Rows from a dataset
───

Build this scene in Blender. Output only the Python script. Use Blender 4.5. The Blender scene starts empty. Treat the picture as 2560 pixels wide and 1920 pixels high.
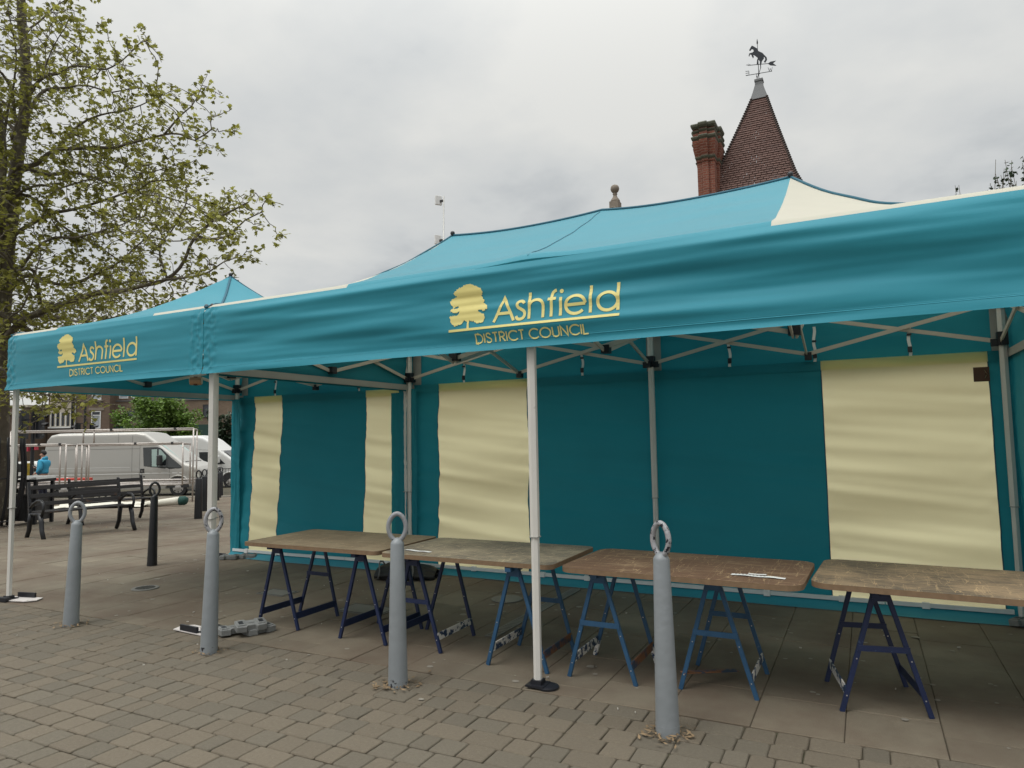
import bpy, math, random
import numpy as np
from mathutils import Vector, Matrix, noise
random.seed(7)
R = math.radians
scene = bpy.context.scene
col = scene.collection

# ------------------------------------------------------------------ camera, world, sun, exposure
CAM = (4.8704, -3.9418, 1.5526)
YAW, PITCH, ROLL, FPX = -0.4709, 0.0756, -0.0181, 689.42
cam = bpy.data.cameras.new('camera'); camo = bpy.data.objects.new('camera', cam); col.objects.link(camo)
_f = Vector((math.sin(YAW)*math.cos(PITCH), math.cos(YAW)*math.cos(PITCH), math.sin(PITCH)))
_r = Vector((math.cos(YAW), -math.sin(YAW), 0)); _u = _r.cross(_f)
_r2 = math.cos(ROLL)*_r + math.sin(ROLL)*_u; _u2 = -math.sin(ROLL)*_r + math.cos(ROLL)*_u
camo.matrix_world = Matrix(((_r2.x, _u2.x, -_f.x, CAM[0]), (_r2.y, _u2.y, -_f.y, CAM[1]), (_r2.z, _u2.z, -_f.z, CAM[2]), (0, 0, 0, 1)))
cam.sensor_width = 36; cam.lens = FPX/1024*36; cam.clip_start = .05; cam.clip_end = 2000
scene.camera = camo

SUN_EL, SUN_AZ = R(57), R(205)
world = bpy.data.worlds.new('World'); scene.world = world; world.use_nodes = True
nt = world.node_tree; N = nt.nodes; L = nt.links; N.clear()
def nd(tree, typ, **kw):
    n = tree.nodes.new(typ)
    for k, v in kw.items(): setattr(n, k, v)
    return n
out = nd(nt, 'ShaderNodeOutputWorld'); bg = nd(nt, 'ShaderNodeBackground'); L.new(bg.outputs[0], out.inputs[0])
sky = nd(nt, 'ShaderNodeTexSky', sky_type='NISHITA', sun_disc=False, sun_elevation=SUN_EL, sun_rotation=SUN_AZ)
tc = nd(nt, 'ShaderNodeTexCoord'); sp = nd(nt, 'ShaderNodeSeparateXYZ'); L.new(tc.outputs['Generated'], sp.inputs[0])
def mth(tree, op, a, b=None, c=None, clamp=False):
    n = tree.nodes.new('ShaderNodeMath'); n.operation = op; n.use_clamp = clamp
    for i, v in enumerate((a, b, c)):
        if v is None: continue
        if isinstance(v, (int, float)): n.inputs[i].default_value = v
        else: tree.links.new(v, n.inputs[i])
    return n.outputs[0]
# cloud layer: view direction projected on a flat layer above
zz = mth(nt, 'ADD', mth(nt, 'MAXIMUM', sp.outputs[2], 0.0), 0.22)
cx = mth(nt, 'DIVIDE', sp.outputs[0], zz); cy = mth(nt, 'DIVIDE', sp.outputs[1], zz)
cmb = nd(nt, 'ShaderNodeCombineXYZ'); L.new(cx, cmb.inputs[0]); L.new(cy, cmb.inputs[1]); cmb.inputs[2].default_value = 3.1
n1 = nd(nt, 'ShaderNodeTexNoise'); n1.inputs['Scale'].default_value = 1.05; n1.inputs['Detail'].default_value = 7; n1.inputs['Roughness'].default_value = .47; n1.inputs['Distortion'].default_value = .35
L.new(cmb.outputs[0], n1.inputs['Vector'])
n2 = nd(nt, 'ShaderNodeTexNoise'); n2.inputs['Scale'].default_value = 3.4; n2.inputs['Detail'].default_value = 5; n2.inputs['Roughness'].default_value = .55
L.new(cmb.outputs[0], n2.inputs['Vector'])
nn = mth(nt, 'ADD', mth(nt, 'MULTIPLY', n1.outputs['Fac'], .75), mth(nt, 'MULTIPLY', n2.outputs['Fac'], .25))
rmp = nd(nt, 'ShaderNodeValToRGB'); L.new(nn, rmp.inputs[0])
cr = rmp.color_ramp; cr.elements[0].position = .40; cr.elements[0].color = (.46, .485, .50, 1); cr.elements[1].position = .60; cr.elements[1].color = (.735, .735, .705, 1)
e = cr.elements.new(.48); e.color = (.62, .635, .63, 1)
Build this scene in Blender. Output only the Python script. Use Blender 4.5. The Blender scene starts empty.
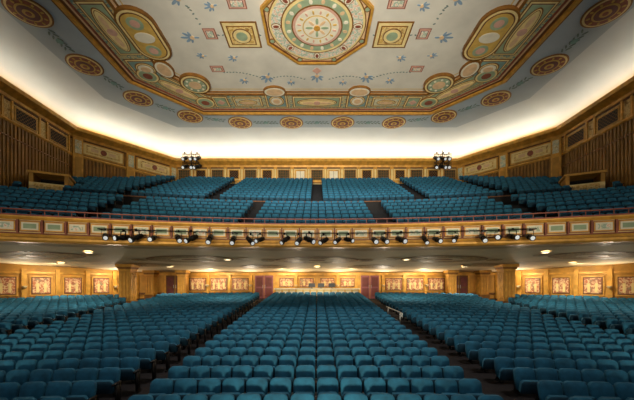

───

◆ **STATED EXERCISE**
Report how many lines of the listing hold the word "script", with nothing but the number.

◆ **ANSWER IN FULL**
2